WORK TO DO
Leave out the pictures and repeat exactly the lines between the one containing "What Blender Python" and the one containing "PI = math.pi", inclusive.

• • • •

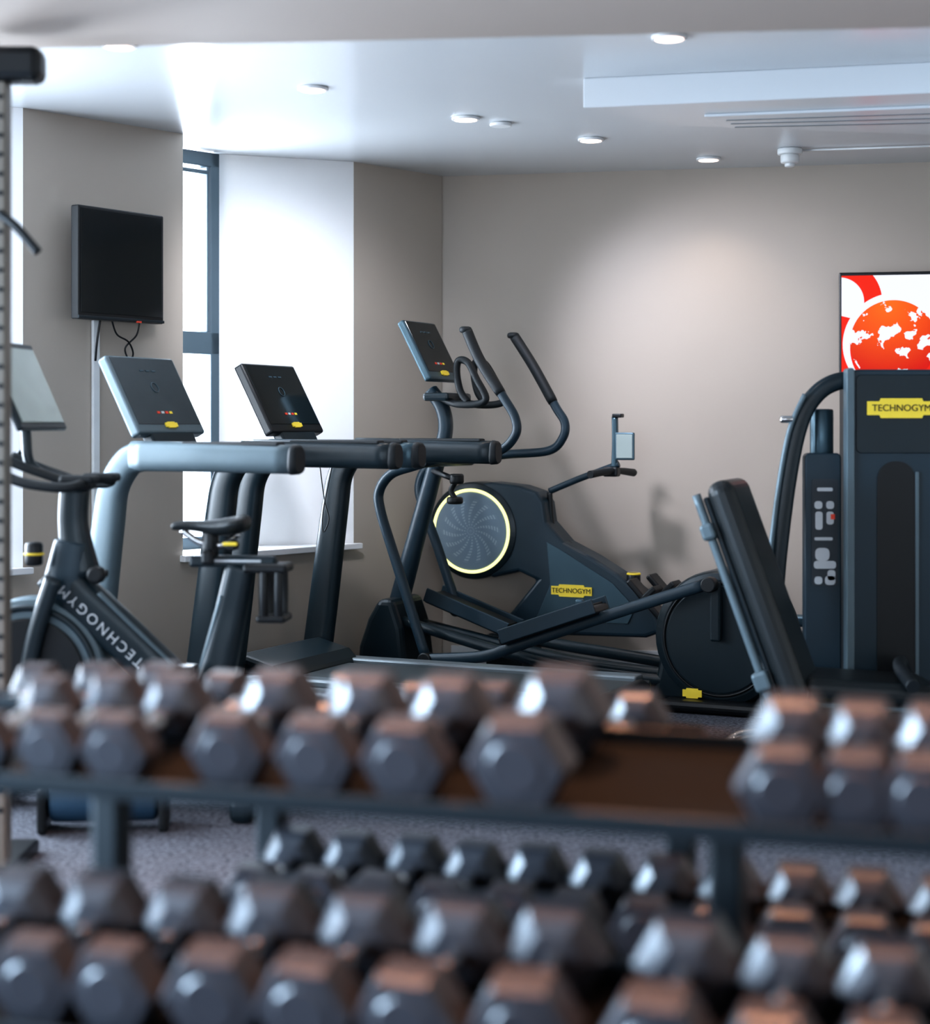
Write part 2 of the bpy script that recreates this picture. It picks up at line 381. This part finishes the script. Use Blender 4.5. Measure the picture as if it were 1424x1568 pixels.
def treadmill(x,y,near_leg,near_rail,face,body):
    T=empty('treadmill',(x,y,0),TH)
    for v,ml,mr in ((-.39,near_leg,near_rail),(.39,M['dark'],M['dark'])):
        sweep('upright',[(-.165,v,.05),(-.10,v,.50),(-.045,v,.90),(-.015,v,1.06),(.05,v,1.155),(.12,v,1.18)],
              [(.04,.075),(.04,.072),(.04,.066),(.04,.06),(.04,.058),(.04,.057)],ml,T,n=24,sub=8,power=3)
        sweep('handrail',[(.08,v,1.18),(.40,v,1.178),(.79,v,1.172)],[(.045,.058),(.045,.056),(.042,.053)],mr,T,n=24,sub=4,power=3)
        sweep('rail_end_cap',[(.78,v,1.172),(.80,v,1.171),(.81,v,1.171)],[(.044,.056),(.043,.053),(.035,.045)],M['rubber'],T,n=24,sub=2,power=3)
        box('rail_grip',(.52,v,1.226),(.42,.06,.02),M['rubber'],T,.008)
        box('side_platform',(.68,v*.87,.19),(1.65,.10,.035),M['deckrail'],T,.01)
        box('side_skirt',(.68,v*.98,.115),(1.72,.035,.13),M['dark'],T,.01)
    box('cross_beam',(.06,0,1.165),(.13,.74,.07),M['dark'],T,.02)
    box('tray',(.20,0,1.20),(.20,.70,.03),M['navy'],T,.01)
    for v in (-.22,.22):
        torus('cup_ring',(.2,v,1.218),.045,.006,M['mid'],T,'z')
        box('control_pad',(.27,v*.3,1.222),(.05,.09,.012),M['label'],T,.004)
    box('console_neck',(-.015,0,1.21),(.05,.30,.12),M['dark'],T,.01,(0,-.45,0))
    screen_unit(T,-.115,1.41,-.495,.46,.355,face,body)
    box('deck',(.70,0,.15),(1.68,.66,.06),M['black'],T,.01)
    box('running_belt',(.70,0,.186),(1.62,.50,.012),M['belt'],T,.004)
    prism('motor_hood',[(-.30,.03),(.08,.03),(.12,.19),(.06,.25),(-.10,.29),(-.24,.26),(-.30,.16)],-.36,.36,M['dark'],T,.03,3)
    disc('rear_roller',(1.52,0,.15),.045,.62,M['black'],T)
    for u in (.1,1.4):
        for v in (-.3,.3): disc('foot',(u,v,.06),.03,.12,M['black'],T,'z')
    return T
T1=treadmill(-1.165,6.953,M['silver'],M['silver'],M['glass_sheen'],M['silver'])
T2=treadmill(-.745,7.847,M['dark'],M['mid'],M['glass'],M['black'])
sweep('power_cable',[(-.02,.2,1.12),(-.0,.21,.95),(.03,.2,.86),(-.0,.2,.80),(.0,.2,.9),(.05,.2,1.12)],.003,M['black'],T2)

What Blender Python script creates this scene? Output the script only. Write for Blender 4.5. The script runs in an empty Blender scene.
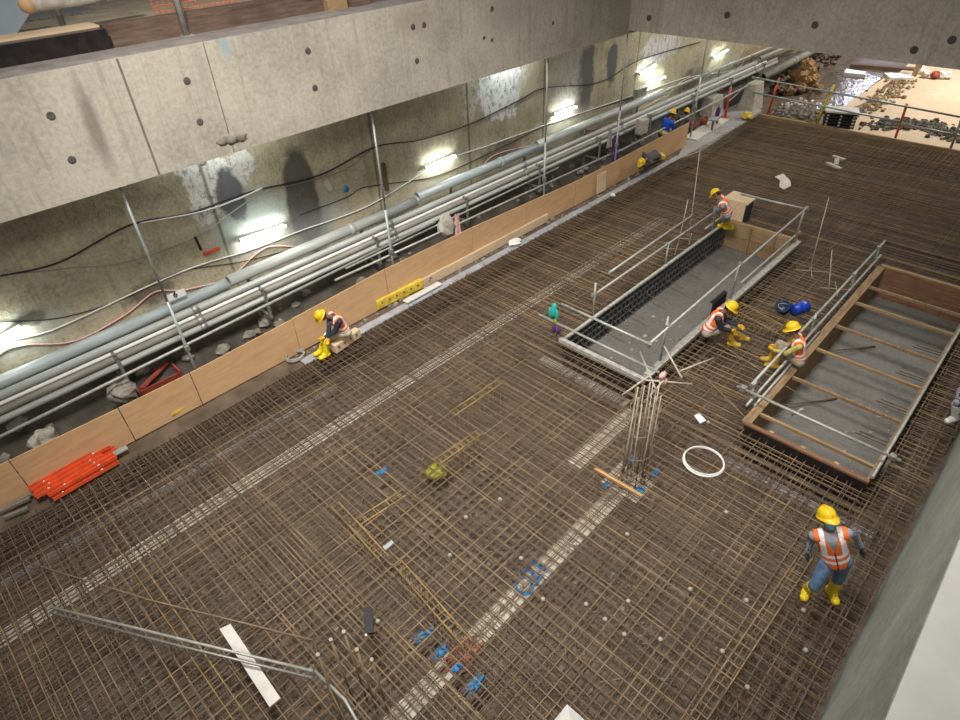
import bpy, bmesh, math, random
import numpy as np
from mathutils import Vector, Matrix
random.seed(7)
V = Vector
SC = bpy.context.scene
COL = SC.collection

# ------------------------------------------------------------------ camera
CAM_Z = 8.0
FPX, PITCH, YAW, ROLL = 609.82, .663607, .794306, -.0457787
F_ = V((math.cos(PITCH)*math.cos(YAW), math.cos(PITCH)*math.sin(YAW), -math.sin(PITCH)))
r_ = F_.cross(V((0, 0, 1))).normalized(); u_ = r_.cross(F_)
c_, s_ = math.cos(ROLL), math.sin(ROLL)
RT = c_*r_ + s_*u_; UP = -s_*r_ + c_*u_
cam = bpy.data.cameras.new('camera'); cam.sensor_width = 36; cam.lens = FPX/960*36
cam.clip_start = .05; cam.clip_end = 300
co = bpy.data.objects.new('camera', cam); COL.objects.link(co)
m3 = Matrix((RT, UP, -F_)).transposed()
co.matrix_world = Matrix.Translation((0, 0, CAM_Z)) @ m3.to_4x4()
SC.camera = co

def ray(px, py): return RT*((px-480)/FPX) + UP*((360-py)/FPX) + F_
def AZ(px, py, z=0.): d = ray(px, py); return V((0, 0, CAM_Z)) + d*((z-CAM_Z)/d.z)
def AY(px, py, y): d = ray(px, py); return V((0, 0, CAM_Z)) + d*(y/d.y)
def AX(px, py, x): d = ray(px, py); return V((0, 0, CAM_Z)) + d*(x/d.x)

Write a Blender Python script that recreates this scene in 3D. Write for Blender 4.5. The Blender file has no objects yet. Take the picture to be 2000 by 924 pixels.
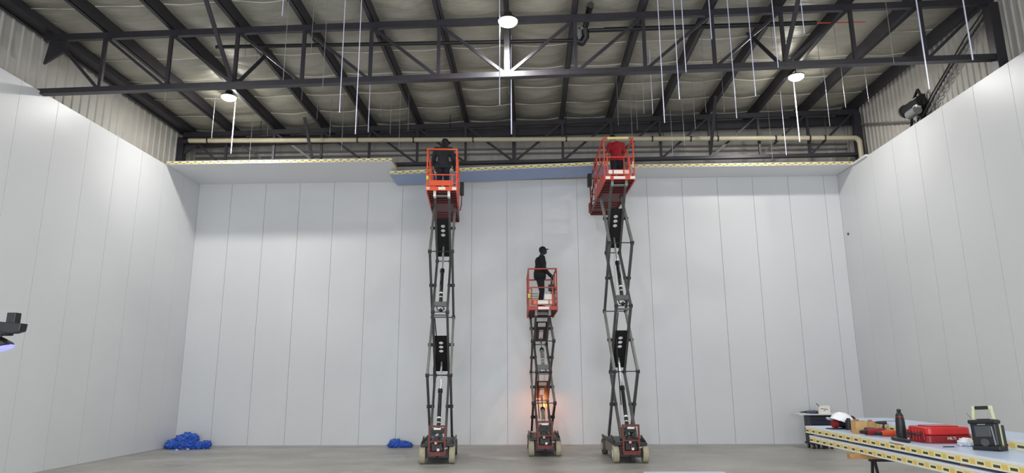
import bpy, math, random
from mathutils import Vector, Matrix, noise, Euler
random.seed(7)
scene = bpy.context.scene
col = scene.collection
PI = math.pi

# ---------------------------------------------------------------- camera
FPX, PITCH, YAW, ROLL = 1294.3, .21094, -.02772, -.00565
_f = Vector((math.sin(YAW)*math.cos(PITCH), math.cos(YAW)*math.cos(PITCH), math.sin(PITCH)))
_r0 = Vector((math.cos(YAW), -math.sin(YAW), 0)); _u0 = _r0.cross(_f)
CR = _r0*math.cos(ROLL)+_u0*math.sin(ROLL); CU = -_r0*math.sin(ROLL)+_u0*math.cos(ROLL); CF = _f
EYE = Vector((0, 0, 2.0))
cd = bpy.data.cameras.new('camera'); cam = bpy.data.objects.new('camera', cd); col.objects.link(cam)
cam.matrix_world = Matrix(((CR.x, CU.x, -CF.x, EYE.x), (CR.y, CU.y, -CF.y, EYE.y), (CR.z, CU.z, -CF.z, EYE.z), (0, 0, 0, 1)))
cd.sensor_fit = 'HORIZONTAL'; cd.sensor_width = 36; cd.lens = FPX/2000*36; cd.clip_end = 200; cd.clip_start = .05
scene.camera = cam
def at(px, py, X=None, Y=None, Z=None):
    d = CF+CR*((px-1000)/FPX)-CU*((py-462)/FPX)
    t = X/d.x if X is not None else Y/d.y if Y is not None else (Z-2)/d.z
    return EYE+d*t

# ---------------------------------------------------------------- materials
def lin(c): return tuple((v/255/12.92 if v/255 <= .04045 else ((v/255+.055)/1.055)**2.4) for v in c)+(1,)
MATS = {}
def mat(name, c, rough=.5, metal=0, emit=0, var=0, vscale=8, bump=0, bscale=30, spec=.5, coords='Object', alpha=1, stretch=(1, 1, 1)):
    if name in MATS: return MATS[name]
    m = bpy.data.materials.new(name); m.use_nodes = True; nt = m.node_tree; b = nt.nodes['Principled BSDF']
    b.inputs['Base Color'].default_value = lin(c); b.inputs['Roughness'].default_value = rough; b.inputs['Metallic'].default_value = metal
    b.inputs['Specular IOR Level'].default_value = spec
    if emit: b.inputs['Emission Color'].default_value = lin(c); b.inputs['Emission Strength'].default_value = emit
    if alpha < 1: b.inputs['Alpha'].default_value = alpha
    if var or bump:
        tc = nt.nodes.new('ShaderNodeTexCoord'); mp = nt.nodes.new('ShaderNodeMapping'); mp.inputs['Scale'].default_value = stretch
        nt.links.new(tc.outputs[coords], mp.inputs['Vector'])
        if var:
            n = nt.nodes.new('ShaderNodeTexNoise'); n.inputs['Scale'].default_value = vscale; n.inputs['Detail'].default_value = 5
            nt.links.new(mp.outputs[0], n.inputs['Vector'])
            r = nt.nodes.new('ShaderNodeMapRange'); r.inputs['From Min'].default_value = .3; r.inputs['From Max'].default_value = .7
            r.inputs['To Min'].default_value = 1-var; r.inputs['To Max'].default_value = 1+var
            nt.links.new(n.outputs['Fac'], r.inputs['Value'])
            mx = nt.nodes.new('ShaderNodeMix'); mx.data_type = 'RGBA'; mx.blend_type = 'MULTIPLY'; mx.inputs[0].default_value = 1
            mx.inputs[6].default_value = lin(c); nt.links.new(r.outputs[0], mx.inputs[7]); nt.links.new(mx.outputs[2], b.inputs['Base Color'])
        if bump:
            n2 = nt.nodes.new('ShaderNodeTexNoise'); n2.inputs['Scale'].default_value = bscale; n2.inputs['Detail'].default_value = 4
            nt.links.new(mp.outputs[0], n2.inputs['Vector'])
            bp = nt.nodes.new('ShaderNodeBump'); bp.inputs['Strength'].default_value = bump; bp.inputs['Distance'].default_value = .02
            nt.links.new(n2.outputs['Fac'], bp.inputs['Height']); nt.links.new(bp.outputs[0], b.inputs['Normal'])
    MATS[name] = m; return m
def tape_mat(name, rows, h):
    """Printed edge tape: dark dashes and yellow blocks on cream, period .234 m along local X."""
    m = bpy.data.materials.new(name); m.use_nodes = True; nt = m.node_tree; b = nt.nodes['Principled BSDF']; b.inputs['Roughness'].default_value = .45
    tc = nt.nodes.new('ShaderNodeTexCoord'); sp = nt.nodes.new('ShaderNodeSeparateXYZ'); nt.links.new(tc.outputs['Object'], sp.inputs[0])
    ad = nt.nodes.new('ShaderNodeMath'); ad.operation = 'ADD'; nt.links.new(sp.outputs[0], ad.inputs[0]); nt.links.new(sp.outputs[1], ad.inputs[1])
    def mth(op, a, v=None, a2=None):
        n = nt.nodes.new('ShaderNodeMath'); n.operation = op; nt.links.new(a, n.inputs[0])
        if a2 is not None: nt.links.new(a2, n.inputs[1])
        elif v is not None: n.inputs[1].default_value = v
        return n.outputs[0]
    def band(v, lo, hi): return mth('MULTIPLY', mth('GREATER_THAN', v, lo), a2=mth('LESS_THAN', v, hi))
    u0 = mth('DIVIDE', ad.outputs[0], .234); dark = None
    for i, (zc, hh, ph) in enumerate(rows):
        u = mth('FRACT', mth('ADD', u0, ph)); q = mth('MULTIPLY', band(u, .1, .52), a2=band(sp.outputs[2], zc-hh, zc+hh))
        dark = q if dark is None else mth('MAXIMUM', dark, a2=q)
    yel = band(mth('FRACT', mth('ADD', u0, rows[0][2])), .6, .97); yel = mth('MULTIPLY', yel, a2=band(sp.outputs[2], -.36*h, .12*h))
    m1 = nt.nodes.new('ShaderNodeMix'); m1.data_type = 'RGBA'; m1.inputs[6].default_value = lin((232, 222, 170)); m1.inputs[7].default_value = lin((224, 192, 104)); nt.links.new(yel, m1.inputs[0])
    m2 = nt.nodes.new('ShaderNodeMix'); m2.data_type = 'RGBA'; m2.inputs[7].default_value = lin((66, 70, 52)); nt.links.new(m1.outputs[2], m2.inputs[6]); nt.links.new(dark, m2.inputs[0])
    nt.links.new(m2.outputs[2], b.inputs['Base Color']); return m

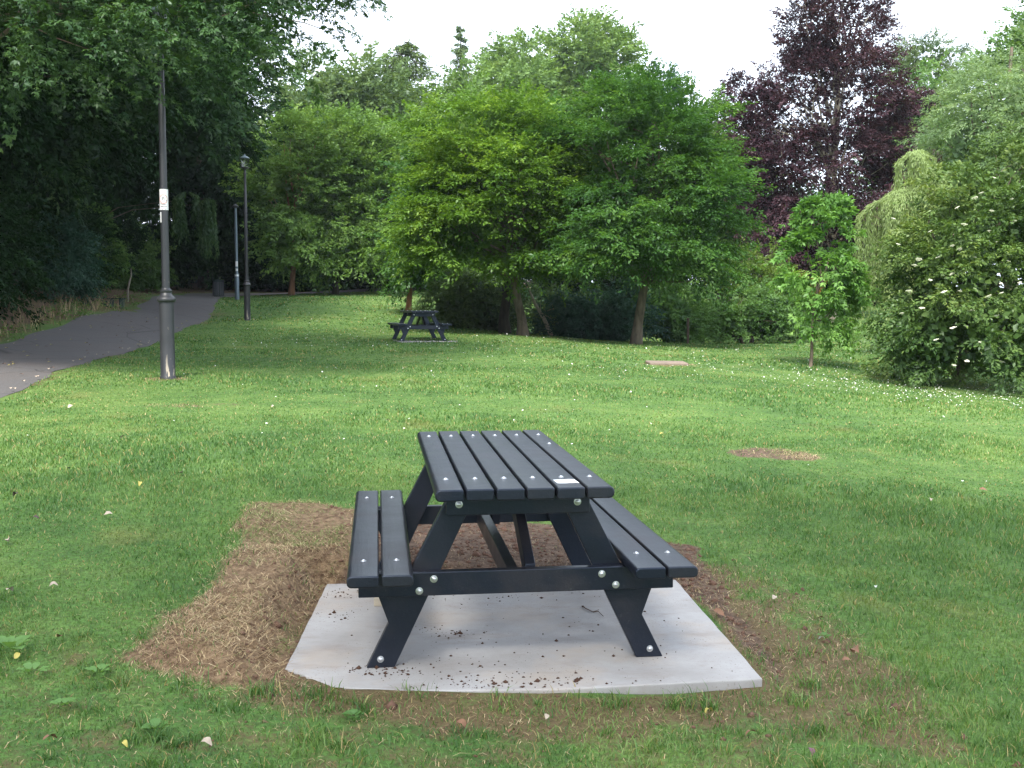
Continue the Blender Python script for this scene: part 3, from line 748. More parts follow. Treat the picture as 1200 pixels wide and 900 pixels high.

• • • •

TASK RESPONSE
What Blender Python script creates this scene? Output the script only. Write for Blender 4.5. The script runs in an empty Blender scene.
import bpy, bmesh, math, random
import numpy as np
from mathutils import Vector, Matrix
random.seed(7)
V = Vector
SC = bpy.context.scene
COL = SC.collection

# ------------------------------------------------------------------ camera
CAM_Z = 8.0
FPX, PITCH, YAW, ROLL = 609.82, .663607, .794306, -.0457787
F_ = V((math.cos(PITCH)*math.cos(YAW), math.cos(PITCH)*math.sin(YAW), -math.sin(PITCH)))
r_ = F_.cross(V((0, 0, 1))).normalized(); u_ = r_.cross(F_)
c_, s_ = math.cos(ROLL), math.sin(ROLL)
RT = c_*r_ + s_*u_; UP = -s_*r_ + c_*u_
cam = bpy.data.cameras.new('camera'); cam.sensor_width = 36; cam.lens = FPX/960*36
cam.clip_start = .05; cam.clip_end = 300
co = bpy.data.objects.new('camera', cam); COL.objects.link(co)
m3 = Matrix((RT, UP, -F_)).transposed()
co.matrix_world = Matrix.Translation((0, 0, CAM_Z)) @ m3.to_4x4()
SC.camera = co

def ray(px, py): return RT*((px-480)/FPX) + UP*((360-py)/FPX) + F_
def AZ(px, py, z=0.): d = ray(px, py); return V((0, 0, CAM_Z)) + d*((z-CAM_Z)/d.z)
def AY(px, py, y): d = ray(px, py); return V((0, 0, CAM_Z)) + d*(y/d.y)
def AX(px, py, x): d = ray(px, py); return V((0, 0, CAM_Z)) + d*(x/d.x)

Write a Blender Python script that recreates this scene in 3D. Write for Blender 4.5. The Blender file has no objects yet. Take the picture to be 2000 by 924 pixels.
import bpy, math, random
from mathutils import Vector, Matrix, noise, Euler
random.seed(7)
scene = bpy.context.scene
col = scene.collection
PI = math.pi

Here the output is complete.